Dogwifhat, which launched in November 2023, was among the top 50 cryptocurrencies by market cap by the first quarter of 2024 at nearly $50 billion.

Memecoins distorting crypto’s image

While the Solana memecoin frenzy has made many new crypto millionaires, even more people have lost fortunes chasing the one memecoin that could make them rich.

Furthermore, many new memecoin projects are rug pulls — exit scams in which developers shut down the project and steal the funds they have raised from investors.

Many crypto veterans have warned against investing in memecoins due to their lack of utility and the casino-like atmosphere permeating memecoin markets.

A spokesperson from the research team at crypto exchange Bitrue told Cointelegraph that the market frenzy can “distort the image of cryptocurrencies, potentially undermining their credibility and the broader adoption of blockchain technology.”

“While the influx of new participants and trading volume may initially seem positive, the speculative nature of memecoins raises concerns about the maturity and integrity of the crypto market.”

Proponents believe the memecoin frenzy has attracted a significant number of newcomers to the crypto space and generated substantial profits for some investors.

However, it’s essential to recognize the risks associated with speculative assets like memecoins, as they lack intrinsic value and are highly volatile. While some may profit, many others may incur losses, highlighting the importance of responsible investment practices and education for all participants.

Bitget chief research analyst Ryan Lee believes the rapid rise in the prices of Ether (ETH) and SOL (SOL) — the native assets of two major blockchains on which memecoins are launching, Ethereum and Solana, respectively — is one component propelling the memecoin sector upward.

“One significant factor contributing to the surge in these memecoins is their deployment on the ETH and Solana chains, typically priced in ETH and SOL on decentralized exchange platforms. The upward trend in ETH and SOL prices consequently drives the price appreciation of memecoins,” Lee told Cointelegraph.

The Ethereum ICO era-like frenzy

The memecoin frenzy on Solana has seen a trend similar to other crypto market success stories, wherein the blockchain was flooded with dog- and cat-themed memecoins that raked in millions in trading volume, which was followed by popular memecoins based on world leaders such as former United States President Donald Trump and current President Joe Biden.

At the same time, many developers and users are raising money to launch new memecoins via social media. At a time when major crypto firms are struggling to raise funding from venture capitalists, users on X have raised hundreds of millions of dollars within hours in pre-seed funds.
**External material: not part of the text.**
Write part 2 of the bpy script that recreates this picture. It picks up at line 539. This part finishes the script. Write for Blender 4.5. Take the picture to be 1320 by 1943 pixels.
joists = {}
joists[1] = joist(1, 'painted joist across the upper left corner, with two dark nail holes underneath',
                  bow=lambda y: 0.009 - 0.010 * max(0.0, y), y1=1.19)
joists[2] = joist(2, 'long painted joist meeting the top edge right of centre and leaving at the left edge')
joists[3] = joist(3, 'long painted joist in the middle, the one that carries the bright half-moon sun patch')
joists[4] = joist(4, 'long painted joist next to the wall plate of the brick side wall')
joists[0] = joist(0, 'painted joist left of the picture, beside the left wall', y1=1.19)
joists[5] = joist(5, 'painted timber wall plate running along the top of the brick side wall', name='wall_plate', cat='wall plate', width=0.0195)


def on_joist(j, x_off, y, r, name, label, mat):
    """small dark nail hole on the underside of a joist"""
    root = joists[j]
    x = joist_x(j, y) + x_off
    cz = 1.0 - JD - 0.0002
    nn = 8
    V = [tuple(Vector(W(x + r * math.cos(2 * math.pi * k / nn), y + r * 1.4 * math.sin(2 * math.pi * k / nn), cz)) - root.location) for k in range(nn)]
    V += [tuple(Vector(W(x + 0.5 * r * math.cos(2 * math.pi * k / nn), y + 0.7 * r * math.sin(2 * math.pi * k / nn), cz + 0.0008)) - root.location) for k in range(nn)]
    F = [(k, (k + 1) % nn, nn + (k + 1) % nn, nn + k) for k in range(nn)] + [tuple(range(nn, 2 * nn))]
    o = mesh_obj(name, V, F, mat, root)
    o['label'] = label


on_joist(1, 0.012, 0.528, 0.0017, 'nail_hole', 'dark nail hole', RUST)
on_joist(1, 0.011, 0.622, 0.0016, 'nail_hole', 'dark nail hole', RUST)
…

However, not all pre-seed projects were launched, as several were rugged.

Observers have compared the memecoin funding frenzy with thousands of new tokens, characterized by scams and no real-world use cases, to the 2017 initial coin offering (ICO) bubble on the Ethereum network.

During the ICO rush, projects raised millions of dollars, only to deliver tokens with little to no use. But even then, there was at least a pretense of offering a genuine product.

Source: Arthur

During the 2017 ICO boom, Ethereum network’s capacity was tested thoroughly as daily transactions increased 24x within a year. 

Similarly, Solana has seen a 2.5x increase in daily active addresses, from around 600,000 on Jan. 1, 2024 to over 1.5 million by the second week of April.

The ugly side of memecoins

While dog- and cat-themed memecoins ruled the Solana blockchain during the peak of memecoin frenzy, a load of tokens containing racist and homophobic epithets was also unleashed.

Some of these tokens were able to garner market capitalizations into the billions of dollars.

The proliferation of these coins saw many from the crypto community call for intervention from Solana developers.

During the Buidl Asia 2024 event, Austin Federa of the Solana Foundation argued that wallet developers should have the right to institute block lists. He added that practically every wallet in every ecosystem filters out “spam NFTs” and “spam tokens.” He said that “users always have the ability to reveal something if they want to, […] but the core network needs to remain permissionless.”

Recent: Virtual reality steps up as metaverse struggles to deliver

Conversely, Nansen chief data journalist Martin Lee told Cointelegraph that memecoin trends are a function of the crypto market, which is “the most open and free market there is in the world. The ability to create a token and traders being able to actively trade those tokens are all enabled by the benefits of crypto. They’re not inherently good or bad.”

The memecoin frenzy has divided the crypto community. On the one hand, many crypto veterans who have seen these meme cycles believe it paints crypto in a bad light, as most memecoins offer no utility and are effectively gambling.

On the other hand, proponents claim that memecoins are bringing new traders to the crypto world and showcase the values of a free market where anyone can create a token to trade.